Of course, this record was Icehouse‘s commercial peak, the one that spawned megahits like Electric Blue and Crazy. Oddly, these two songs are among the lesser tracks on the record.

On Man of Colours, Iva Davies manages to sound like Once Upon a Time era Simple Minds while still hanging on to his David Bowie kink. He definitely was not shy about wearing his influences openly. Anyhow, the record is full of big 80s synths and drums and if anything is a definitive product of its time, this would be it. If you were wondering what that “new wave” thang is you keep hearing about, check this album out – it’s a key indicator.

For all intents and purposes, it’s a sequel to Measure for Measure. As I said in the review for that record, Man of Colours is pretty much more of the same, though in its defence, it is a tad rockier. It is also a better record, with marginally less filler. The album highlight would be the dreamy The Kingdom, which seems like a sequel to Measure for Measure‘s Angel Street, and Davies is probably singing about the same woman here. The same woman caught in the same blah limbo, anyway. Perhaps she’s the Hey Little Girl from Primitive Man, too.

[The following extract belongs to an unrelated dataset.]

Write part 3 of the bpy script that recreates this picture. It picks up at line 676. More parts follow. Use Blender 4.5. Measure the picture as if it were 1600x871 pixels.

Other choice cuts include the charging Nothing Too Serious and Anybody’s War. The title track could be Icehouse’s most atmospheric outing, reminding me a bit of the first album‘s tack-on instrumental Paradise Lost. Other grand tracks include the single My Obsession and the hazy record closer Sunrise.

Icehouse reached the recording artist apex with this record, taking Australia and parts of the world by storm. They would never again scale such heights. The following album Code Blue is a bland and just there record that died in the charts and Big Wheel which followed later…well, nobody’s ever heard of it.

Davies has sporadically kept the Icehouse name alive, releasing an album of covers, music for an opera and other bits and pieces but for mine, he effectively brought the band’s thing to a logical end with Man of Colours.